Ilham Tohti: Uyghur Peacemaker and the Nobel Peace Prize 2024
Date: January 17, 2024
Time: 10:00–11:30 a.m. EST
Watch live on UHRP’s Twitter, Facebook, or YouTube pages
Join the Uyghur Human Rights Project (UHRP) for a discussion about Ilham Tohti, his detention and life sentence, and the international response. Prof Tohti has just been nominated for the Nobel Peace Prize for the 3rd time. This event will feature Tahir Hamut Izgil, author of “Waiting to be Arrested at Night;” Abduweli Ayup, a linguist, former Uyghur political prisoner and student of Professor Tohti; Rahima Mahmut, a human rights activist, translator and UK Director of the World Uyghur Congress; and Cao Yaxue, founder and editor of China Change. The event will be held in the Chinese language.
Speakers:
Tahir Hamut Izgil is one of the foremost poets writing in the Uyghur language. He grew up in Kashgar, an ancient city in the Uyghur homeland. He studied in Beijing at Minzu University, where he met Ilham Tohti. In 1995, he returned to the Uyghur Region and emerged as a prominent film director. Izgil’s poetry has been translated into Chinese, English, Japanese, Turkish and French. His book, “Waiting to Be Arrested at Night: A Uyghur Poet’s Memoir of China’s Genocide,” was published in 2023.
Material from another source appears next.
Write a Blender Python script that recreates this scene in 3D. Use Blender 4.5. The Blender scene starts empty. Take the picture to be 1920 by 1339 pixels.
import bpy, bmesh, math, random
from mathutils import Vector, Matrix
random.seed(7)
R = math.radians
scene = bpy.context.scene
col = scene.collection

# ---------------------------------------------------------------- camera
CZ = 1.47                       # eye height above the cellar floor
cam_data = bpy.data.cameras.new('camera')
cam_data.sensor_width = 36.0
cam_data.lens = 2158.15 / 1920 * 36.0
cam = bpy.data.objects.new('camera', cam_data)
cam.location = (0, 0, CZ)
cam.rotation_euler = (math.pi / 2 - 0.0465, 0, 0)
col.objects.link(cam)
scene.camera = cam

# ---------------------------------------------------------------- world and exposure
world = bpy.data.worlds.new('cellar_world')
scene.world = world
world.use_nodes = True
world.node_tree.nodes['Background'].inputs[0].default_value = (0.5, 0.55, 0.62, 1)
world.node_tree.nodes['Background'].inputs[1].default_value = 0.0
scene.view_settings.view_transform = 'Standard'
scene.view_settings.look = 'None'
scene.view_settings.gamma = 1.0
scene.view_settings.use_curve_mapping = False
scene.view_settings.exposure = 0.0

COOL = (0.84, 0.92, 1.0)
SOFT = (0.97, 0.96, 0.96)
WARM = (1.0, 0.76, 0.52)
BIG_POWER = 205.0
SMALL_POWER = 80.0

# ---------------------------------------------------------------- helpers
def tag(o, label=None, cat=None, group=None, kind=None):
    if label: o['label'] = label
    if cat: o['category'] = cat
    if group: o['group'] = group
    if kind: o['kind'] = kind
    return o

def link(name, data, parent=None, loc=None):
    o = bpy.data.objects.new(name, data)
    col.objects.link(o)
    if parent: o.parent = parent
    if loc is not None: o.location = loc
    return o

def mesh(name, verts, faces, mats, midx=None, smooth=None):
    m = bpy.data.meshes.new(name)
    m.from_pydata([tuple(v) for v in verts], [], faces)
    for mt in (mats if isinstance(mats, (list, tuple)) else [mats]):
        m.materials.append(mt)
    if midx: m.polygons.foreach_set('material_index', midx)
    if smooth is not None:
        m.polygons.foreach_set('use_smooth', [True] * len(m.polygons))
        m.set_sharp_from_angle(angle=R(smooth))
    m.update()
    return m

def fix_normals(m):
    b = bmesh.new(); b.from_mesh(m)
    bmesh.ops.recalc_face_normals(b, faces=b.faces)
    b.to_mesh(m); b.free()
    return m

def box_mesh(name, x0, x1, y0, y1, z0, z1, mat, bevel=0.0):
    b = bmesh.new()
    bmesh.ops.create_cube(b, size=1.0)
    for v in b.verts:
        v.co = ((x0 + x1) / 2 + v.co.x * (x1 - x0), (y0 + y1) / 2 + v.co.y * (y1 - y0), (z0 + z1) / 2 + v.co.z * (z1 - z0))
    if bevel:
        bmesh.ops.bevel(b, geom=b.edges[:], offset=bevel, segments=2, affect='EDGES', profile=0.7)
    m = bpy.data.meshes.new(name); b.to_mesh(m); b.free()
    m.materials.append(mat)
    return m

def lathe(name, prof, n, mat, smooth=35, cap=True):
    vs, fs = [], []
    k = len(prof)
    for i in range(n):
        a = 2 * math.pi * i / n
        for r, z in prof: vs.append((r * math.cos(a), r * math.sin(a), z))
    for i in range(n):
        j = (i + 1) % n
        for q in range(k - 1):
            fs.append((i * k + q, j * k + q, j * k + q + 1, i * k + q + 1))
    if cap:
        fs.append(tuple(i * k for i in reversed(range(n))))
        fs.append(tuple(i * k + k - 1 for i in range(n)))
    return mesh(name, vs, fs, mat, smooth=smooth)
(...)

Rahima Mahmut is an Uyghur singer, human rights activist, and translator. She interpreted for camp survivors during the Uyghur Tribunal, and has collaborated with journalists on breaking news stories relating to the Uyghur genocide. A prominent voice for Uyghurs in the UK, Rahima is currently UK Director of the World Uyghur Congress, Executive Director of Stop Uyghur Genocide, and an Advisor to the Inter-Parliamentary Alliance on China.
Abduweli Ayup is a writer, journalist and a linguist specializing in Uyghur language education. Born in Kashgar, he was a university lecturer and opened language schools and kindergartens in Ürumchi and Kashgar in 2011. He was arrested in August 2013 and detained for 15 months on political charges. In exile since 2015, he founded Uyghur Hjelp in 2016. He has interviewed former detainees, translated leaked documents, and documented the plight of Uyghurs in diaspora. He is the author of seven books in Uyghur and English, and co-author and contributor to several UHRP reports.
Moderator:
Yaxue Cao is the founder and editor of China Change. For ten years, China Change has provided news and commentary related to human rights, the rule of law, and civil society in China. Yaxue translated a number of Ilham Tohti’s writings from Chinese into English for the 2022 collection, We Uyghurs Have No Say: An Imprisoned Writer Speaks.